[Scene modeling code data]
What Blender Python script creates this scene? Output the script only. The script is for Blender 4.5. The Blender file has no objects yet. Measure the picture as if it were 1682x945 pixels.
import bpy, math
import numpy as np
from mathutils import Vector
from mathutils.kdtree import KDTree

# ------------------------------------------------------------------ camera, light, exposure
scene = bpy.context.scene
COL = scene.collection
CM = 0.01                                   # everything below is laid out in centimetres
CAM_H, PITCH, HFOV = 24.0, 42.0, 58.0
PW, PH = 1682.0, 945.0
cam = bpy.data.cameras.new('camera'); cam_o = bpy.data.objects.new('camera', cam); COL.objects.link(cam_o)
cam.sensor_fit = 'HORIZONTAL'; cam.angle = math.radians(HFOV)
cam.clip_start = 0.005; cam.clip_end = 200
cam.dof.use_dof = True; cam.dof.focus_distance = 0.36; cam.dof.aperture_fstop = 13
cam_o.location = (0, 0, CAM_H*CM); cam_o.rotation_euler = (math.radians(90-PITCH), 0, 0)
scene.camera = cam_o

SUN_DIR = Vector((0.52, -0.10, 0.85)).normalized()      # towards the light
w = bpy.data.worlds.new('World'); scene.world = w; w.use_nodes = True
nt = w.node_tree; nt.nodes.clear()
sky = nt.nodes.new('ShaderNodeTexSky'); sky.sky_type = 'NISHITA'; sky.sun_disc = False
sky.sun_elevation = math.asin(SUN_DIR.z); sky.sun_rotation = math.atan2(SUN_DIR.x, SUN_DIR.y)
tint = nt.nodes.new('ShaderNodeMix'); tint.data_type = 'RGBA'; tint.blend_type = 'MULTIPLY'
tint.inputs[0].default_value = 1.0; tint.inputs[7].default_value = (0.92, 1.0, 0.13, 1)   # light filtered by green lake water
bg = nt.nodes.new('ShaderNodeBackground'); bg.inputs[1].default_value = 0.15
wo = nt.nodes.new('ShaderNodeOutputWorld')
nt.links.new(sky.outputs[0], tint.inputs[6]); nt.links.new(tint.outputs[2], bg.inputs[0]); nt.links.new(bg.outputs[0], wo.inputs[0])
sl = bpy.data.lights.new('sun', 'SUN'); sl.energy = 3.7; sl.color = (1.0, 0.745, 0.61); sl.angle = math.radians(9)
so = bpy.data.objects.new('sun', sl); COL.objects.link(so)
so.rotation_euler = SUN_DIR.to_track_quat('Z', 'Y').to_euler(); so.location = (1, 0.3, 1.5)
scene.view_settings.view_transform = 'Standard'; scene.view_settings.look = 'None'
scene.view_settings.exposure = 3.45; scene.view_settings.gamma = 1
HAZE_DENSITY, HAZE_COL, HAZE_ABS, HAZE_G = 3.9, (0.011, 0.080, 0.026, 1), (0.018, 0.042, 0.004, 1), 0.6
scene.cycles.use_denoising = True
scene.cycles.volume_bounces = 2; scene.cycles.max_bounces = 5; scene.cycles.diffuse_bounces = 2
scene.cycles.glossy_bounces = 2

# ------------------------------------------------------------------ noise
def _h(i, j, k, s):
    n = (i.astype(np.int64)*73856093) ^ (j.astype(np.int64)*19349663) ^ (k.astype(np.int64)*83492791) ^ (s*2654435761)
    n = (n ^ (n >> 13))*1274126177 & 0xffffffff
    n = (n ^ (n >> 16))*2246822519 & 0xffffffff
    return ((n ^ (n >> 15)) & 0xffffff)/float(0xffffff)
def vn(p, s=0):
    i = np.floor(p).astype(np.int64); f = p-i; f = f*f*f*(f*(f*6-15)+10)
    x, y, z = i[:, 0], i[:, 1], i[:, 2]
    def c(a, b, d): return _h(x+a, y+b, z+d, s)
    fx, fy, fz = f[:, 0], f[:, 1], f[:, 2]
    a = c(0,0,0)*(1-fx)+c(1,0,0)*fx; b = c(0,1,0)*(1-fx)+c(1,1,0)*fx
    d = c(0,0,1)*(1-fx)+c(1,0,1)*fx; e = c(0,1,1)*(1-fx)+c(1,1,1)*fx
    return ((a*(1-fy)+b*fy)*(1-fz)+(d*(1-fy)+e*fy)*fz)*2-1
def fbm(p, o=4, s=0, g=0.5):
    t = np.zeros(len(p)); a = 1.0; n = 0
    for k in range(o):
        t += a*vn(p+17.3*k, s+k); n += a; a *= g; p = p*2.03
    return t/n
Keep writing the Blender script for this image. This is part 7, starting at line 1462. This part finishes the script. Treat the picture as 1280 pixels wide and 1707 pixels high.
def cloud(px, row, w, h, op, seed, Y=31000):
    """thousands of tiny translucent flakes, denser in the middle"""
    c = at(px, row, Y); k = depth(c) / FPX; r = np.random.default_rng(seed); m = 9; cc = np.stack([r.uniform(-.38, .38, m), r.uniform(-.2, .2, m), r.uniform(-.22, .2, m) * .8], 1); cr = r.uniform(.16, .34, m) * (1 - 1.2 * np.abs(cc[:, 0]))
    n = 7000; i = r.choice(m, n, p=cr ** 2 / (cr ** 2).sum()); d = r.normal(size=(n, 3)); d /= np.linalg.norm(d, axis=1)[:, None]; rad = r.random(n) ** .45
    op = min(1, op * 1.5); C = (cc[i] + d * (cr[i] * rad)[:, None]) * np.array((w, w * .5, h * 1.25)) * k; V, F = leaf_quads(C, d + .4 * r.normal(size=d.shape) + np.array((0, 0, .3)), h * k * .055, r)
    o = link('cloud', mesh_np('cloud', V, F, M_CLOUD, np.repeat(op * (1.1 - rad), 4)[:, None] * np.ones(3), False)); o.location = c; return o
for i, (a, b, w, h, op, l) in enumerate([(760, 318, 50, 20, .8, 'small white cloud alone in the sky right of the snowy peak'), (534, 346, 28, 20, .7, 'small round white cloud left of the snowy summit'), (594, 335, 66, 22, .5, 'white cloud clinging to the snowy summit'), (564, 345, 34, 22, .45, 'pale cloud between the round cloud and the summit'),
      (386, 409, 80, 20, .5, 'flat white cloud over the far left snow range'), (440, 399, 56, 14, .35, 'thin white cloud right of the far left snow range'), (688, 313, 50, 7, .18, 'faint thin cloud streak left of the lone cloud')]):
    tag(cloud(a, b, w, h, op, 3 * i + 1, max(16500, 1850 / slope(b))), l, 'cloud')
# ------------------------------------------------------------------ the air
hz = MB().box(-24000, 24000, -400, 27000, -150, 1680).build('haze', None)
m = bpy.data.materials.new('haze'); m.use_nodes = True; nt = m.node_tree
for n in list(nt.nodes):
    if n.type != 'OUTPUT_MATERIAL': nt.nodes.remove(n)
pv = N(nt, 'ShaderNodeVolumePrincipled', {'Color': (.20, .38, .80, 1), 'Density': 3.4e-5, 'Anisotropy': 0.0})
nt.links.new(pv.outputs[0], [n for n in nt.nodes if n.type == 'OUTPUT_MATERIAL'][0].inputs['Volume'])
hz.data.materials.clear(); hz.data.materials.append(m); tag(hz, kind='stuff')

— WHAT IS ASKED —
Return exactly what appears above, from the first line of the entries to the line with "scene.camera = cam_o", inclusive.

— WRITTEN SOLUTION —
What Blender Python script creates this scene? Output the script only. The script is for Blender 4.5. The Blender file has no objects yet. Measure the picture as if it were 1682x945 pixels.
import bpy, math
import numpy as np
from mathutils import Vector
from mathutils.kdtree import KDTree

# ------------------------------------------------------------------ camera, light, exposure
scene = bpy.context.scene
COL = scene.collection
CM = 0.01                                   # everything below is laid out in centimetres
CAM_H, PITCH, HFOV = 24.0, 42.0, 58.0
PW, PH = 1682.0, 945.0
cam = bpy.data.cameras.new('camera'); cam_o = bpy.data.objects.new('camera', cam); COL.objects.link(cam_o)
cam.sensor_fit = 'HORIZONTAL'; cam.angle = math.radians(HFOV)
cam.clip_start = 0.005; cam.clip_end = 200
cam.dof.use_dof = True; cam.dof.focus_distance = 0.36; cam.dof.aperture_fstop = 13
cam_o.location = (0, 0, CAM_H*CM); cam_o.rotation_euler = (math.radians(90-PITCH), 0, 0)
scene.camera = cam_o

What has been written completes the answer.